Kesici, yanan ormanlık alanlarda otellerin inşa ediliyor olmasının yanlış olduğunu ve bunun önüne geçilmesi gerektiğini söyleyerek, “Bu ülkede yıllardır sahil kenarlarında bazı yerlerde biliyoruz ki alanlar yakılarak oteller yapıldı, binalar yapıldı. Kesinlikle yanan ormanlık alanlara bir çivi dahi çakılmamalı. Eğer siz yanan bir ormanlık alana otel inşa ederseniz yangını artırırsınız. Ondan sonra çeşitli bahaneler aramaya çalışırsınız. Şu yaktı, bu yaktı, kim yaktıysa, kim ettiyse, terörse, diğer şeyse bütün faktörler insanlardan kaynaklanıyor. Aslında bu faktörler ülkenin yönetimiyle ilgili olan önemli hususlardan bir tanesidir. O nedenle bu politikaların geliştirilmesi gerekiyor. Bilhassa ormanlık alanlara çok yakın olan tarım alanları kontrol altına alınmalı. Ormanlık alanlara çok yakın olan tarım alanları kontrol altına alınmalı” dedi.

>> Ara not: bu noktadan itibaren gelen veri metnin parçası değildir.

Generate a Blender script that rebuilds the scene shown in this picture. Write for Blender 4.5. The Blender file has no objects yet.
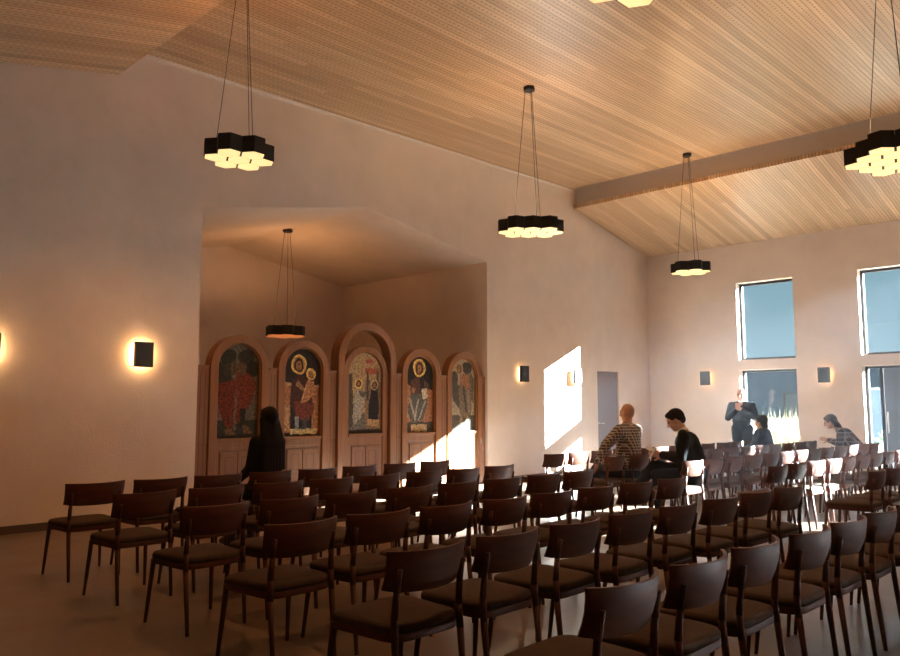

“DOĞANIN GİDİŞATI ÇOK KÖTÜ”

Kesici, insanların etkili bir biçimde bilinçlendirilmesi gerektiğini ve işbirliği ile orman yangınlarının azaltılabileceğini dile getirerek sözlerini şu ifadeler ile noktaladı:

İnsanlar etkili olarak bilinçlendirilmeli. Mutlak surette AFAD’la, üniversitelerle, askeri birliklerle, Orman Genel Müdürlüğü’yle, belediyelerle, sivil toplumlarla iyi bir iş birliğini sağlamak durumundayız. Bu sorunu birlikte hareket ederek çözebiliriz. Doğanın gidişatı gerçekten çok kötü.  Aşırı düzeyde yaşadığımız orman yangınlarını önlemek mümkün.

İzlanda da ağaçlar yanıyor, Paris’te de ağaçlar yanıyor. Bir karşılaştıralım, sayıları ne kadardır? Ne kadar olmuştur? Bizde ne kadardır? Bizim coğrafik durumumuz nedir? Şunu iyice anlamamız gerekiyor. Başkaları bizi hiç ilgilendirmiyor. Bizim yapabileceğimiz, ülkemizin, devletimizin yapabileceği güzel işlerden bir tanesi; bu orman yangınlarını önlemek olmalıdır. Ve bunu da ancak bilgiyle, güçle, yatırımla, akılla, vicdanla, ahlakla sağlayabiliriz.